Collective Investments Flashcards
Unit trusts, investment trusts and open ended investment companies are most suitable for which type of investor?
A) a long term investor who would like reasonably easy access to their funds.
B) a long term investor who is happy to give notice to withdraw funds.
C) a low risk investor who requires a guaranteed income.
D) a high risk investor who likes to play the stock market
A) correct
B) is in incorrect as funds can not be withdrawn easily from these investments.
C and D are wrong as these types of investment are considered medium risk.
With regard to unit trusts, what does the term ‘open-ended’ mean?
A) clients can buy more units.
B) the fund manager can create an unlimited amount of units according to demand.
C) the fund manager does not need to value the units.
D) there is flexibility in the taxation of units.
B) the fund manager can create an unlimited amount of units according to demand.
A unit trust funds assets are owned and controlled by the fund manager. True or false?
False
They are owned and controlled by the trustees
Who is responsible for payment of capital gains tax on any gain realised on the encashment of a unit trust?
A) the unit holder.
B) the trustees.
C) the unit trust company.
D) the fund manager.
A) the unit holder
An investment trust is best descibed as
A) a unit linked, single premium whole of life policy investing soley in shares.
B) a trust that invests in the shares of other companies.
C) a company that invests in the shares of other conpanies.
D) a partnership that invests in gilts
C) a company that invests in the shares of other conpanies
How can a private individual invest in an investment trust?
A) the investment trust manager creates more units.
B) by purchasing shares of the investment company trust company on the stock exchange.
C) the fund manager issues more shares.
D) by completing an application form for a share account and submitting it to the investment trust trustees.
B) by purchasing shares of the investment company trust company on the stock exchange.
What potential benefit does gearing offer to an investment trust that is not available to a unit trust or OEIC?
An investment trust can borrow money in order to take advantage of investment opportunities. Unit trusts and OEICs can not do this.
How are shares in an OEIC priced?
A) there is a bid and offer price based on the underlying value of the shares.
B) shares are based on historic valuation.
C) there is one price, based on the value of the assets divided by the number of shares.
D) there is a cancellation price which at which all shares are traded.

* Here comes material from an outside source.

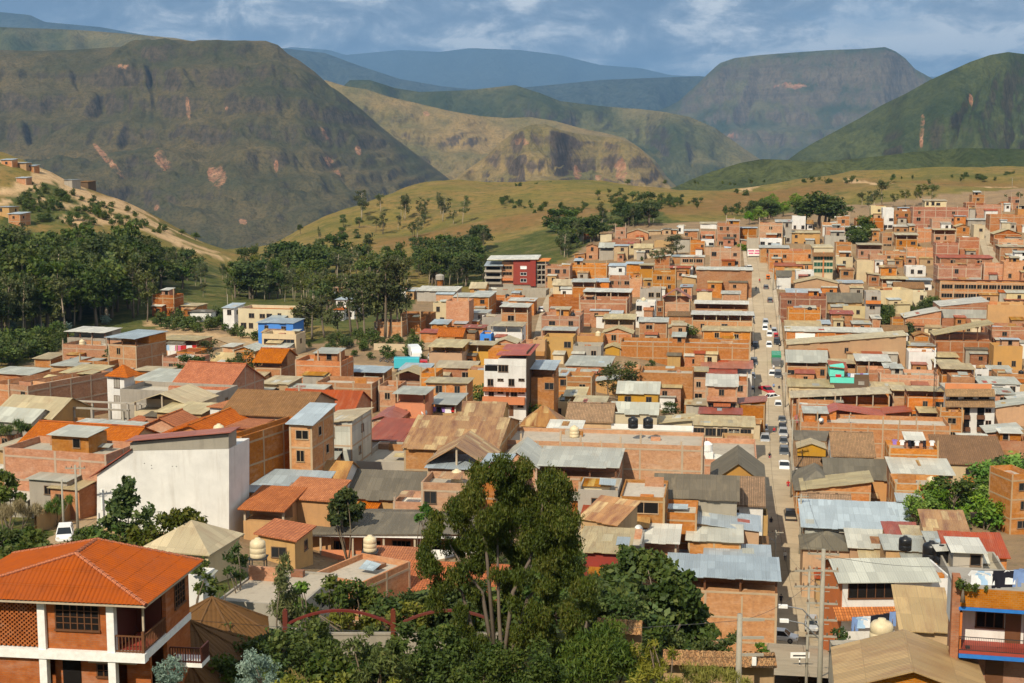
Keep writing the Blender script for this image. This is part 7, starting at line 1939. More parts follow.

C) there is one price, based on the value of the assets divided by the number of shares.
What rate of tax is deemed to ahve beem deducted from the investment fund underlying an investment bond?
A) 0 per cent
B) 10 per cent
C) 20 per cent
D) 40 percent
C)
20 per cent is deemed to have been taken within the investment with a potential further liability of 20 per cent for higher rate payers and 25 per cent for additional rate payers
Investment bonds are attractive to investors because withdrawals are tax free. True or false?
False
The investor may withdraw upto 5% of the value of the original investment per annum without paying tax at that time but tax liability may rise when the bond matures, on encashment of the bond or on death of the bond holder.
Noah is a higher rate taxpayer and is considering a range if investments. He wants to know which investment, out of unit trusts, investment trusts or OEICs, would be most likely to help him meet his objective of achieving capital growth. What would you advise?
A) a unit trust
B) an investment trust
C) an OEIC
D) any of the above
D)
Noah could choose any of the above, the fact he’s a higher rate tax payer has no bearing on his decision - they are all taxed the same.